■ Short task: Write out the opening lines of the data word for word, up to and including the line with "PI = math.pi", and leave every picture and every later line out.

━━━━━━━━━━

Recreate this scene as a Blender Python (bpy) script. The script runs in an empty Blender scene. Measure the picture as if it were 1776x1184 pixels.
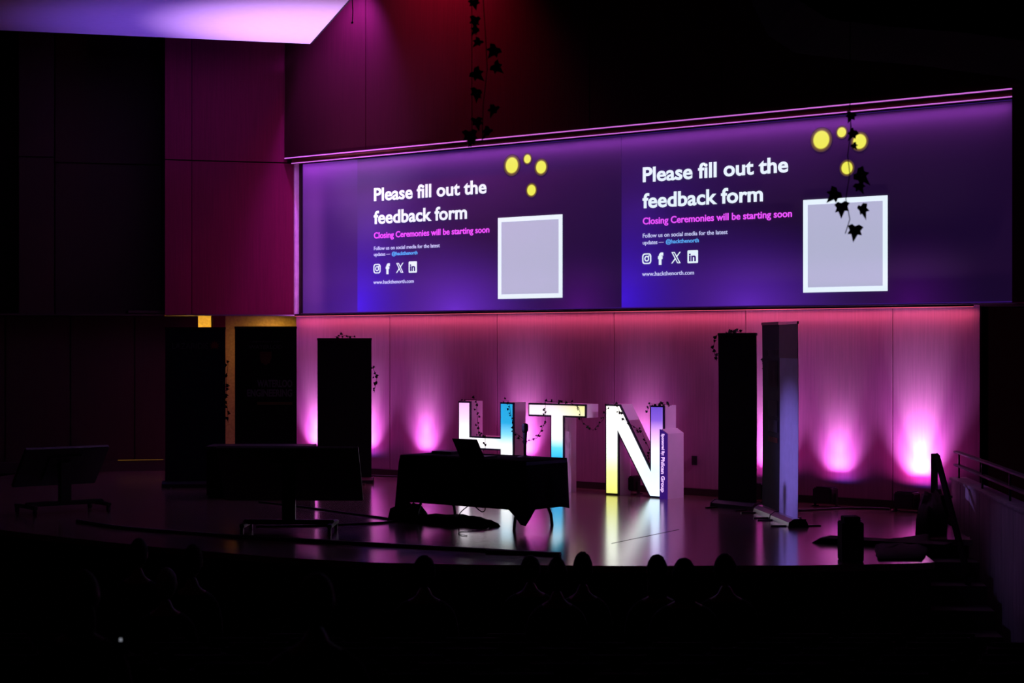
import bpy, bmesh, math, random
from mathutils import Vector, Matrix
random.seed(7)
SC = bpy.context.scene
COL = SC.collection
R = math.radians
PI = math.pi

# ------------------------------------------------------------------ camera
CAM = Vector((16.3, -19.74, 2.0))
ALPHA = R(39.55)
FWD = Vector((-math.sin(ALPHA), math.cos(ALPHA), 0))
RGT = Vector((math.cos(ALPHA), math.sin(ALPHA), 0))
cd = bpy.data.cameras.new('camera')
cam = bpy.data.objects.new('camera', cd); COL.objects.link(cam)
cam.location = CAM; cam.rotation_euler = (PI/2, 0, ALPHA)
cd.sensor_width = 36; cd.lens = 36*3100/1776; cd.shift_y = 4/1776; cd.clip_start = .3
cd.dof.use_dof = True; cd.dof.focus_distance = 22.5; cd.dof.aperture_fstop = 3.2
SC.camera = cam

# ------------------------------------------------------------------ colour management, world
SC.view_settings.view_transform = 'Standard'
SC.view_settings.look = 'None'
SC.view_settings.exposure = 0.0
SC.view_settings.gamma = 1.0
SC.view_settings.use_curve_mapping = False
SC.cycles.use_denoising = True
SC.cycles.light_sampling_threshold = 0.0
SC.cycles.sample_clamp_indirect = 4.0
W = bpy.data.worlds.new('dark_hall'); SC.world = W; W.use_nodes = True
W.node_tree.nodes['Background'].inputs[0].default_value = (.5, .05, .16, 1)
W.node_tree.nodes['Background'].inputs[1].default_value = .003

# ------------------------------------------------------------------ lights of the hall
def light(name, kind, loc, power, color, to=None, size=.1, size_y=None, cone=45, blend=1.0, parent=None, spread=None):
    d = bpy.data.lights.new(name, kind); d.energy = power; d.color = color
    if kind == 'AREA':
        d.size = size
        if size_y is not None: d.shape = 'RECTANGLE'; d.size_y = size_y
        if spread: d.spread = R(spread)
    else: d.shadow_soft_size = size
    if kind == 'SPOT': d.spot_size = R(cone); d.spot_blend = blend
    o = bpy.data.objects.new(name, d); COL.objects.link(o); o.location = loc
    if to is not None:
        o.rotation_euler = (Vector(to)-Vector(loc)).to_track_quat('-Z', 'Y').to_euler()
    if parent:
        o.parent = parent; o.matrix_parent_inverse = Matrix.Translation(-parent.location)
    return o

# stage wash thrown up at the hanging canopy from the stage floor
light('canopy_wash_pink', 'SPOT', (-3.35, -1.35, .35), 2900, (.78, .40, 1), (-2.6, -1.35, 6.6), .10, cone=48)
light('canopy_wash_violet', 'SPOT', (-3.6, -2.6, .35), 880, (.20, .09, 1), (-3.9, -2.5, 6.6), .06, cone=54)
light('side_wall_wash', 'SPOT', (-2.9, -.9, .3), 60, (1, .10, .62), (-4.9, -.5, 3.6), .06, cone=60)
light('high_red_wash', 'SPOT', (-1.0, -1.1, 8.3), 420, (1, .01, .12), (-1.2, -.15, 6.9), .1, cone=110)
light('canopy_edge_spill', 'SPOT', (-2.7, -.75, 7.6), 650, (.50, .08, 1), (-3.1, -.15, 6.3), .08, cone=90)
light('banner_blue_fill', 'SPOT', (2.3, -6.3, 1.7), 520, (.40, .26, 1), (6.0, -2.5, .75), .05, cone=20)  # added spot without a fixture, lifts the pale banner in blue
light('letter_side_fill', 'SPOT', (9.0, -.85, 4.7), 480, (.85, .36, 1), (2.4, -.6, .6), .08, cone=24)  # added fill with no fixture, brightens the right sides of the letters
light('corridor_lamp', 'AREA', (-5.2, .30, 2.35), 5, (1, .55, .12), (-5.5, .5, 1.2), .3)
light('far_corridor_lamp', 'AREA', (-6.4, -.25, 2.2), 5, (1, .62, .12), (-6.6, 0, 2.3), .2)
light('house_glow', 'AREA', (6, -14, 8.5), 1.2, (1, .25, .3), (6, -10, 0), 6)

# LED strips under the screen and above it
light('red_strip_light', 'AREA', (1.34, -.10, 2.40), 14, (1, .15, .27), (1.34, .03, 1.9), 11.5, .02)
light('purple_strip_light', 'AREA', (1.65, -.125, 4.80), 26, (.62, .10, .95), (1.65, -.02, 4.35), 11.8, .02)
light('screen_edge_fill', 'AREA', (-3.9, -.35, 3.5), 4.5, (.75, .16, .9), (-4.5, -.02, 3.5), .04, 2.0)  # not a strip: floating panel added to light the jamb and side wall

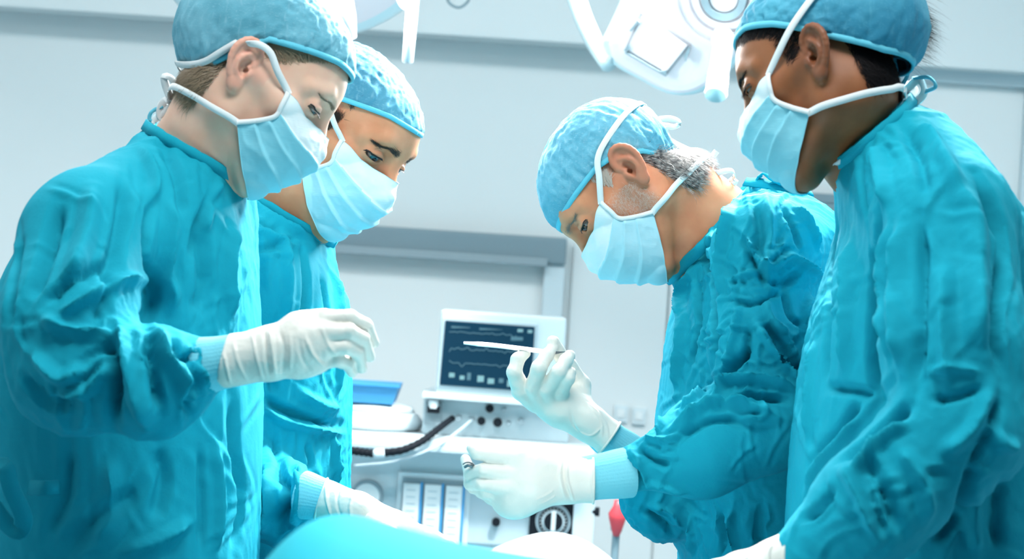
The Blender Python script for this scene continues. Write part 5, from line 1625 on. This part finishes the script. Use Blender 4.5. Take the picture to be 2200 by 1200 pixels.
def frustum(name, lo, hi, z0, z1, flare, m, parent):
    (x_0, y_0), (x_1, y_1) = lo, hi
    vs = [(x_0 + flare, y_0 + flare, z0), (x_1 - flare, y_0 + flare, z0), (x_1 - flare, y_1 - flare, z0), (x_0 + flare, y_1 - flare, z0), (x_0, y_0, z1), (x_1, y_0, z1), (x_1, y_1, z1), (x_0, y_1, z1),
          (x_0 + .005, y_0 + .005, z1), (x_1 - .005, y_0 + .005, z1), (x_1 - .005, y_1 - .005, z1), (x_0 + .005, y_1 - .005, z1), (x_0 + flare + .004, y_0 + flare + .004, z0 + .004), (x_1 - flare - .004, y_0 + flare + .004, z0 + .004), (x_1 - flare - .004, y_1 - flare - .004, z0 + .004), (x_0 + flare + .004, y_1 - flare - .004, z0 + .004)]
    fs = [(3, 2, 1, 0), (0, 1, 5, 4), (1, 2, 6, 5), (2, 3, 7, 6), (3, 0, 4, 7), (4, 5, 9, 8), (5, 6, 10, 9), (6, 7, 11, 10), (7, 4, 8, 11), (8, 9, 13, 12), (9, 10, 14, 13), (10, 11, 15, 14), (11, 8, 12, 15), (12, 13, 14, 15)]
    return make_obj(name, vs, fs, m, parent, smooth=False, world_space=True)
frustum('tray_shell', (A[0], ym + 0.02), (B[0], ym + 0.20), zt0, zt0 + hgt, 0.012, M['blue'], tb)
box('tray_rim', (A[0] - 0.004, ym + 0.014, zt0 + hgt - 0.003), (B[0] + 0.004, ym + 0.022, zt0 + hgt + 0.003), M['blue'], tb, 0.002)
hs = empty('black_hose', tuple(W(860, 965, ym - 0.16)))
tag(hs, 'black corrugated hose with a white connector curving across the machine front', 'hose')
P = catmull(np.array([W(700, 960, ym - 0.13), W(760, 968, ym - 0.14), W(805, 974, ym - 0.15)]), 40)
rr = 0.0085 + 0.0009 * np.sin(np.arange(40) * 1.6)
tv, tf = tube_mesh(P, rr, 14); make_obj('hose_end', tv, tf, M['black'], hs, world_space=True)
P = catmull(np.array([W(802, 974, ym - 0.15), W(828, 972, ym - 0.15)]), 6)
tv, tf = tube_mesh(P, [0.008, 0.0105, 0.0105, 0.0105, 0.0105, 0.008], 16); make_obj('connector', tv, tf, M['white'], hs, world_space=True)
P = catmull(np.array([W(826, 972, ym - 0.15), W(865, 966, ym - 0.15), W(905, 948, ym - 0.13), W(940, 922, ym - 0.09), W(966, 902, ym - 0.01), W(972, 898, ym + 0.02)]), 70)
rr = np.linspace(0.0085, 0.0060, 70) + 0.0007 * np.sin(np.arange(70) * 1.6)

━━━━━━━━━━

■ Full solution:
Recreate this scene as a Blender Python (bpy) script. The script runs in an empty Blender scene. Measure the picture as if it were 1776x1184 pixels.
import bpy, bmesh, math, random
from mathutils import Vector, Matrix
random.seed(7)
SC = bpy.context.scene
COL = SC.collection
R = math.radians
PI = math.pi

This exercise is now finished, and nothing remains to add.